Celebration for the Batestown Road Renaming & Street Sign Unveiling on Juneteenth

On Juneteenth at 11:00am, Prince William Board of County Vice Chair Andrea Bailey will be joined with community leaders and members of the Batestown community for the official renaming of Mine Road to Batestown Road, a 20 year effort. After the formal program, Vice Chair Bailey will be joined by members of the Historical Commission and the Bates family for the official unveiling at the intersection of Cameron and Mine Roads.

Potomac Supervisor Andrea Bailey

Batestown is a predominantly African American community and was one of only a handful of African American communities in Northern Virginia prior to the Civil War.  According to the National Park Service website, a man named Henry Cole, listed in the census as Black, owned seventy-eight acres of land in 1842. He bought another 77 in the 1850s, and more in 1872. By the start of the Civil War, he was the largest African American landholder in Prince William County. He owned three houses, a team of oxen, two milk cows, four cattle, eight pigs, and produced wheat, corn, oats, tobacco, and potatoes. In a time when most African Americans lived in bondage, Cole laid the groundwork for the small town of Batestown. By 1860, there were 550 free blacks in Prince William County, and some settled around Cole’s land.

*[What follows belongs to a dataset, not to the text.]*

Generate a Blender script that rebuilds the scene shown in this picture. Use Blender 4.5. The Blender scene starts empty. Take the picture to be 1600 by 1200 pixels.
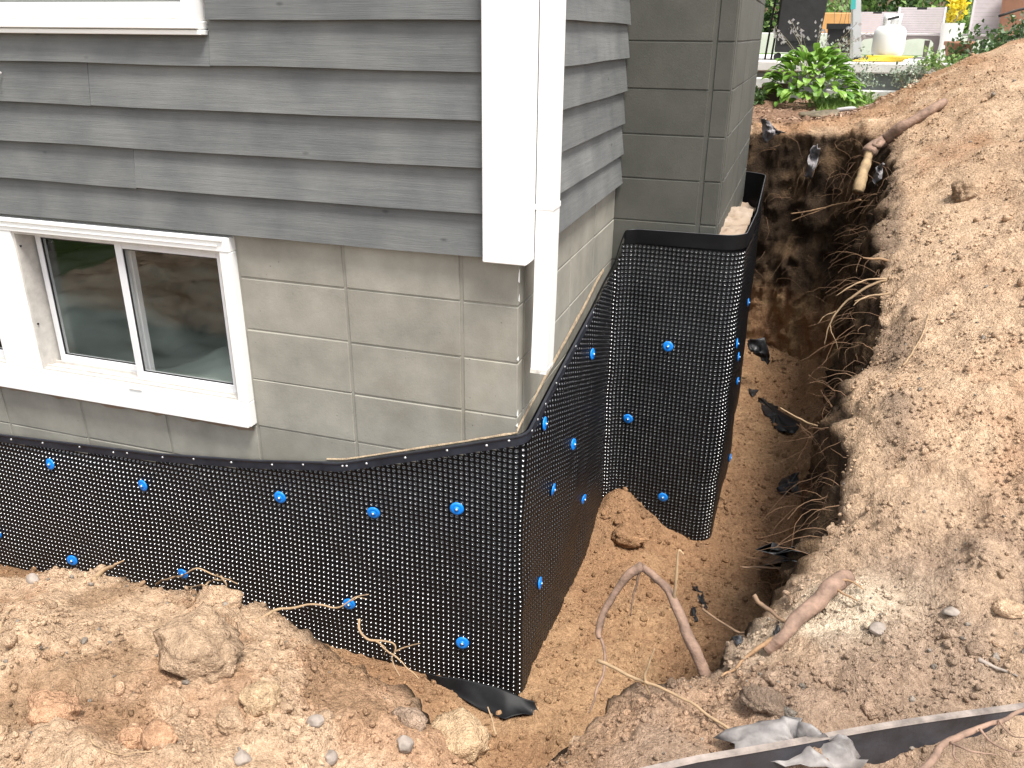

Cole bought land once owned by Thorton Kendall, another African American, who owned the property in the 1820s. When Kendall died, he left his homestead to his wife, Sally Bates. Bates kept the name of her first husband. Batestown emerged by the middle of the nineteenth century as the property was divided among Bates’ and Cole’s descendants. After the Civil War, Batestown grew in population as formerly enslaved people moved here. Soon it became known as the African American section of Dumfries. Mainly farmers, some residents also worked at the nearby Pyrite Mine and Quantico Marine Corps Base. New work opportunities in the area drew new residents from throughout Virginia to Batestown, with some families moving as far away as Richmond to Batestown. By the turn of the twentieth century, there were 150 residents.

By the 20th century the community grew large enough to support a church and school. In the 1930s the Federal government threatened eminent domain if local landowners did not sell their land to create Prince William Forest Park. Not all sections of Batestown were incorporated into the Park, and the community still survives today. As of the early twenty-first century, seventy-five continued to claim Batestown as their home.

The event will take place at 3944 Cameron Street in Dumfries.